S'agissant de la protection des données, il est vrai, ainsi que l'a souligné Simon Sutour, que le processus a été long. Aujourd'hui, le Comité des représentants permanents, le Coreper, a lancé la procédure écrite, au terme de laquelle, c'est à dire vendredi prochain, si aucune opposition ne s'est déclarée, le texte sera considéré comme adopté par le Conseil des ministres. Il ira ensuite devant le Parlement européen, qui souhaite, comme vous l'avez rappelé, une adoption conjointe avec le PNR. Nous insistons désormais auprès du Parlement européen pour que ce soit fait avant la fin de ce mois. Plus aucune raison ne s'y oppose : il est face à ses responsabilités.

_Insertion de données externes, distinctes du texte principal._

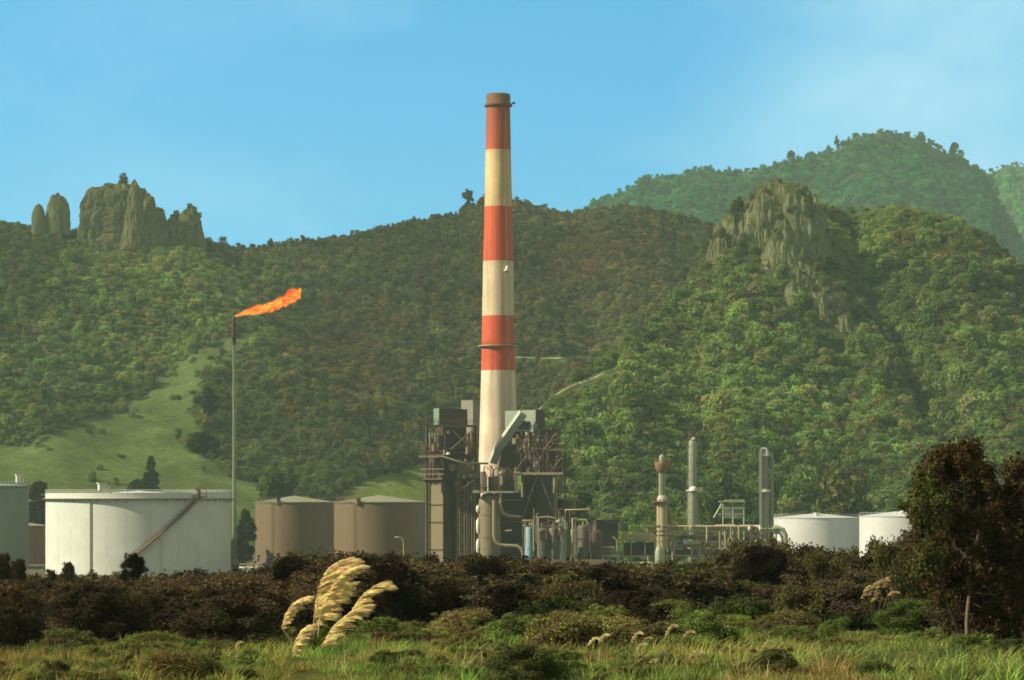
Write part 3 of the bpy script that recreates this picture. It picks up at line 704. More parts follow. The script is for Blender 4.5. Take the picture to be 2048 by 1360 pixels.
mb = MB(); zz = PZ(209, Yc); rr = rad(209)
mb.tube([(cx + rr, Yc - .4, zz), (cx + rr + 1.0, Yc - .4, zz + .15)], .09, 6); mb.box((cx + rr + .75, Yc - .4, zz + .28), (.7, .3, .28)); part(mb, 'bracket_lamp', M_DARK, chim)

# ================================================================== flare
Yf = 640.0; fx = PX(468, Yf)
fl = thing('flare_stack', 'thin steel flare pole with sooty tip burning off gas', 'flare stack', (fx, Yf, 0))
mb = MB().lathe(fx, Yf, [(.40, 0), (.40, PZ(985, Yf)), (.34, PZ(982, Yf)), (.30, PZ(760, Yf)), (.28, PZ(686, Yf))], 16); part(mb, 'pole', mat_metal('flare_pole_paint', (.125, .145, .08), .55, 0, .55, (.17, .08, .04), .5), fl)
mb = MB().lathe(fx, Yf, [(.38, PZ(690, Yf)), (.42, PZ(686, Yf)), (.40, PZ(650, Yf)), (.45, PZ(640, Yf)), (.38, PZ(633, Yf)), (.25, PZ(633, Yf))], 16); part(mb, 'burner_tip', M_DARK, fl)
mb = MB().ring(fx, Yf, PZ(676, Yf), .36, .95, .15, 20); rail(mb, circ(fx, Yf, PZ(676, Yf), .9, 12), .9, True, .03); part(mb, 'platform', M_DARK2, fl)
mb = MB(); ladder(mb, fx + .38, Yf - .35, 1, PZ(690, Yf), -45, .42, .03); part(mb, 'ladder', M_COLUMN, fl)
# flame: a ragged tongue streaming downwind
def flame():
    tt = np.linspace(0, 1, 40); na = 28
    axis = np.array([P(470, 632, Yf)]) + np.outer(tt, np.array(P(600, 592, Yf)) - np.array(P(470, 632, Yf)))
    rad_ = lerp(tt, [(0, 2), (.1, 5), (.3, 9), (.55, 11), (.75, 12), (.88, 13.5), (.97, 12), (1, 1)]) / F * Yf
    an = np.arange(na) * 2 * np.pi / na; T, An = np.meshgrid(tt, an, indexing='ij')
    x = np.cos(An); zz = np.sin(An)
    k = 1 + .95 * fbm(T * 8, x * 1.3, zz * 1.3 + 4, seed=91, oct=3) * np.clip(T * 3, .1, 1) + .55 * fbm(T * 19, x * 3, zz * 3, seed=92, oct=2) * np.clip(T * 3, .1, 1)
    up = axis[:, 2][:, None] + rad_[:, None] * zz * k + (.8 * np.sin(T * 9) * T * .6)
    V = np.stack([axis[:, 0][:, None] + rad_[:, None] * (.5 * x * k + .3 * zz * k), axis[:, 1][:, None] + rad_[:, None] * x * k, up], -1).reshape(-1, 3)
    Fq = [(i * na + j, i * na + (j + 1) % na, (i + 1) * na + (j + 1) % na, (i + 1) * na + j) for i in range(39) for j in range(na)]
    mb = MB(); mb.add(V, Fq, 0, True)
    m, nt, out = nodes('flame_glow'); g = N(nt, 'ShaderNodeNewGeometry')
    n = noise(nt, .55, 4, .6, g.outputs['Position'], .6)
    c0 = ramp(nt, n, [(.36, (.70, .075, .015)), (.5, (.95, .20, .022)), (.62, (1.0, .46, .06))])
    lw0 = N(nt, 'ShaderNodeLayerWeight', Blend=.5); c = mixc(nt, ramp(nt, lw0.outputs['Facing'], [(.3, (0,)), (.85, (.75,))]), c0, (.72, .085, .016))
    e = N(nt, 'ShaderNodeEmission', Strength=.68); nt.links.new(c, e.inputs[0])
    tr = N(nt, 'ShaderNodeBsdfTransparent'); n3 = noise(nt, .9, 5, .7, g.outputs['Position'], 1.0); lw = N(nt, 'ShaderNodeLayerWeight', Blend=.62)
    su = N(nt, 'ShaderNodeMath', operation='MULTIPLY_ADD'); nt.links.new(lw.outputs['Facing'], su.inputs[0]); su.inputs[1].default_value = .75; nt.links.new(n3, su.inputs[2])
    ms = N(nt, 'ShaderNodeMixShader'); nt.links.new(ramp(nt, su.outputs[0], [(.62, (0,)), (.95, (.85,))]), ms.inputs[0]); nt.links.new(e.outputs[0], ms.inputs[1]); nt.links.new(tr.outputs[0], ms.inputs[2]); nt.links.new(ms.outputs[0], out.inputs[0])
    return part(mb, 'flame', m, fl, 'ragged orange flame streaming away from the pole tip')
flame()

# ================================================================== storage tanks
def tank(name, label, u0, u1, vtop, vapex, Y, mat, roofmat, rim=.25, girder=None, group=None, n=72):
    k = Y / F; r = (u1 - u0) / 2 * k; Yb = Y + r; x = (PX(u0, Yb) + PX(u1, Yb)) / 2; r = (PX(u1, Yb) - PX(u0, Yb)) / 2
    z = PZ(vtop, Yb); t = thing(name, label, 'tank', (x, Yb, 0), group)
    mb = MB(); h = z / 8
    mb.lathe(x, Yb, [(r, 0), (r, z)], n)
    for i in range(1, 8): mb.ring(x, Yb, h * i, r - .02, r + .012, .04, n)
    for i in range(8):
        for q in range(14):
            a = 2 * math.pi * (q + .5 * (i % 2)) / 14; mb.box((x + r * math.cos(a), Yb + r * math.sin(a), h * (i + .5)), (.02, .05, h * .98), a)
    part(mb, 'shell', mat, t)
    mb = MB().lathe(x, Yb, [(r + rim, z), (r + rim, z + .12), (.05, PZ(vapex, Yb) + .3)], n, 0, False); part(mb, 'roof', roofmat, t)
    return t, x, Yb, r, z
def roof_box(t, u, vt, vb, Y, w, mat, name='roof_vent'):
    mb = MB(); z0, z1 = PZ(vb, Y), PZ(vt, Y); x = PX(u, Y); mb.box((x, Y, (z0 + z1) / 2), (w, w, z1 - z0), R(20), 0, .1); mb.box((x, Y, z1 + .1), (w * 1.25, w * 1.25, .2), R(20)); mb.box((x + w * .8, Y, z0 + (z1 - z0) * .3), (w * .4, w * .5, (z1 - z0) * .6), R(20)); part(mb, name, mat, t)

t, x, y, r, z = tank('storage_tank', 'big white oil tank with diagonal stair on its shell', 93, 461, 997, 984, 600, M_WHITE, M_WHITE, .1)
zt_ = z
mb = MB().ring(x, y, z - .15, r - .01, r + .78, .14, 96)
for i in range(60):
    a = 2 * math.pi * i / 60; mb.tube([(x + r * math.cos(a), y + r * math.sin(a), z - .75), (x + (r + .7) * math.cos(a), y + (r + .7) * math.sin(a), z - .15)], .05, 4)
part(mb, 'wind_girder', M_RUST, t)
mb = MB().lathe(x, y, [(r + .02, z), (r + .02, z + 1.15), (r - .08, z + 1.15), (r - .08, z)], 96, 0, False, False); part(mb, 'top_curb', M_WHITE, t)
mb = MB(); rail(mb, circ(x, y, z + 1.0, r + .05, 72), .75, True, .035, 0, 2); part(mb, 'handrail', M_WHITE, t)
def wrap(u): s = max(-1, min(1, (PX(u, y) - x) / r)); return math.pi * 1.5 + math.asin(s)
a0, a1 = wrap(268), wrap(408); mb = MB(); n_ = 44
for i in range(n_):
    f = i / (n_ - 1); a = a0 + (a1 - a0) * f; zz = PZ(1128, y) + (z + .2 - PZ(1128, y)) * f
    mb.box((x + (r + .55) * math.cos(a), y + (r + .55) * math.sin(a), zz), (.95, .42, .12), a)
for rr_, dz in ((r + .1, 0), (r + 1.0, 0), (r + 1.0, 1.0), (r + 1.0, .5)):
    mb.tube([(x + rr_ * math.cos(a0 + (a1 - a0) * i / 20), y + rr_ * math.sin(a0 + (a1 - a0) * i / 20), PZ(1128, y) - .1 + (z + .3 - PZ(1128, y)) * i / 20 + dz) for i in range(21)], .19 if dz == 0 else .06, 5)
for i in range(20):
    a = a0 + (a1 - a0) * i / 19; zz = PZ(1128, y) + (z + .2 - PZ(1128, y)) * i / 19; mb.tube([(x + (r + 1.0) * math.cos(a), y + (r + 1.0) * math.sin(a), zz), (x + (r + 1.0) * math.cos(a), y + (r + 1.0) * math.sin(a), zz + 1)], .04, 4)
part(mb, 'stair', M_RUST, t)
a = wrap(410); px_, py_ = x + (r + .6) * math.cos(a), y + (r + .6) * math.sin(a)
mb = MB(); mb.box((px_, py_, z + .35), (2.6, 1.6, .15), a + R(90)); rail(mb, [(px_ - 1.2, py_ - .7, z + .4), (px_ + 1.2, py_ - .7, z + .4), (px_ + 1.2, py_ + .7, z + .4)], 1.1, True, .05); mb.box((px_ - .6, py_ + .5, z + 1.2), (1.1, .9, 1.5), .3, 0, .1); part(mb, 'gauge_platform', M_RUST, t)
mb = MB().box((px_ - 1.0, py_ - .9, z + 1.25), (1.1, .5, .7), .1); part(mb, 'instrument_box', M_COLBRIGHT, t)
a = wrap(205); mb = MB().tube([(x + (r + .2) * math.cos(a), y + (r + .2) * math.sin(a), 0), (x + (r + .2) * math.cos(a), y + (r + .2) * math.sin(a), z - .2)], .14, 8); part(mb, 'foam_pipe', M_PALE, t)
a = wrap(343); mb = MB().tube([(x + (r + .2) * math.cos(a), y + (r + .2) * math.sin(a), 0), (x + (r + .2) * math.cos(a), y + (r + .2) * math.sin(a), PZ(1078, y)), (x + (r + .2) * math.cos(a) - .9, y + (r + .2) * math.sin(a) - .1, PZ(1073, y))], .09, 6); part(mb, 'drain_pipe', M_WHITE2, t)
roof_box(t, 204, 967, 981, y - r + 1.5, 1.5, M_COLBRIGHT)

t, x, y, r, z = tank('storage_tank', 'grey-green tank cut off by the picture edge beside the big white one', -190, 56, 973, 962, 648, M_GREYGREEN, M_GREYGREEN, .12)
mb = MB().ring(x, y, z - .15, r - .01, r + .4, .14, 96); part(mb, 'wind_girder', M_RUST, t)
mb = MB(); rail(mb, circ(x, y, z + .1, r + .1, 72), 1.0, True, .04, 0, 2); part(mb, 'handrail', M_GREYGREEN, t)
roof_box(t, 37, 950, 965, y - r * .6, 1.1, M_COLBRIGHT)
t, x, y, r, z = tank('storage_tank', 'narrow rust-brown tank showing between the grey-green and white tanks', 6, 96, 1052, 1047, 700, mat_metal('red_brown_paint', (.20, .11, .07), .7, 0, .4, (.1, .05, .03), .4), M_BROWNROOF, .15)
mb = MB(); ladder(mb, x + 2, y - r - .2, 0, z, -80, .5, .04); part(mb, 'ladder', M_RUST, t)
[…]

La Commission européenne a émis ce matin deux séries de propositions, l'une sur le paquet « frontières intelligentes », visant à renforcer les dispositifs technologiques communs de contrôle, qui va dans le sens de nos préconisations et ne devrait poser aucun problème, l'autre sur le règlement de Dublin, sur lequel s'interroge Jean-Yves Leconte. Sur ce point, la Commission a volontairement laissé deux options ouvertes. L'une serait d'aller vers un mécanisme automatique, qui pose le problème de la responsabilité de l'État de première entrée ; l'autre, qui s'inspire de ce que nous avons fait avec le système de relocalisation, tendrait à conserver le principe de Dublin - qui veut que le pays de première demande soit responsable du traitement de la demande d'asile - sauf en situation exceptionnelle de crise où l'on pourra procéder à une répartition dès lors qu'une décision collective serait prise en ce sens. Nous considérons que si l'on sort de cette dernière logique, on s'expose à voir tel ou tel État membre décider, pour des raisons qui lui sont propres, de laisser venir les réfugiés, tandis que la règle voudrait ensuite qu'ils soient automatiquement répartis.